UK Space Agency will cease to operate as an independent agency from April 2026 | Alamy

UK Space Agency scrapped to cut red tape 

The UK Space Agency (UKSA) will no longer operate as an independent agency as part of a government shake-up aimed at streamlining support for the space industry. 

It will become part of the Department for Science, Innovation and Technology (DSIT) in April 2026. 

The move will cut duplication, reduce bureaucracy, and allow for clear ministerial oversight, the government said.  

UKSA will keeps its name and brand and will be staffed by officials from the existing agency and DSIT. 

Space minister Chris Bryant said: “You don’t need to be a rocket scientist to see the importance of space to the British economy. This is a sector that pulls investment into the UK and supports tens of thousands of skilled jobs right across the country, while nearly a fifth of our GDP is dependent on satellites. The aims for growth and security at the heart of our Plan for Change can’t be met without a vibrant space sector. 

“Bringing things in house means we can bring much greater integration and focus to everything we are doing while maintaining the scientific expertise and the immense ambition of the sector.”

The space sector contributes an estimated £18.6bn to the British economy and employs 55,000 people across the country, of which over 8,000 are north of the border. 

UKSA chief executive Paul Bate welcomed the announcement, saying “a single unit with a golden thread through strategy, policy and delivery will make it faster and easier” to achieve the UK’s space ambitions.  

The UK aims to become a leading space nation and has allocated more than £10bn in funding to the sector until 2033.  

Scotland is key in the UK’s ambitions to become a space superpower, with the country’s first vertical launch set to take off from the SaxaVord spaceport in Shetland later this year. 

The announcement came alongside 60 new recommendations on how to improve regulation for space missions, including Rendezvous and Proximity Operations (RPO) – where spacecraft work together in orbit.
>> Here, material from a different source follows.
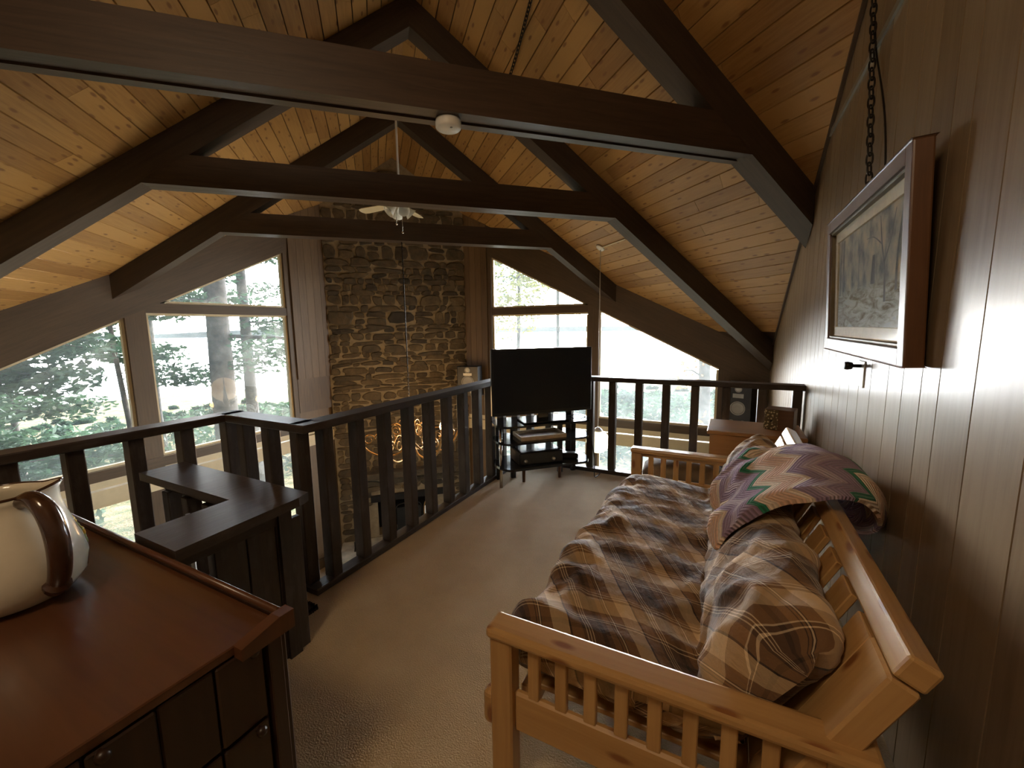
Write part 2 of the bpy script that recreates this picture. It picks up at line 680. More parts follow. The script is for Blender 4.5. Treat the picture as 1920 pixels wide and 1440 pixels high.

The government said these missions will be “key” to unlocking a future market worth £2.7bn by 2031. 

“With the right support” UK space firms could capture a quarter of the global market for in-orbit servicing, assembly and manufacturing, it added. 

The announcement forms part of a wider government strategy to review every arm's-length body (ALB) in a bid to remove “unnecessary bureaucracy and duplication, and to put public accountability first”.

Earlier this year, ministers announced NHS England would be abolished as part of this process.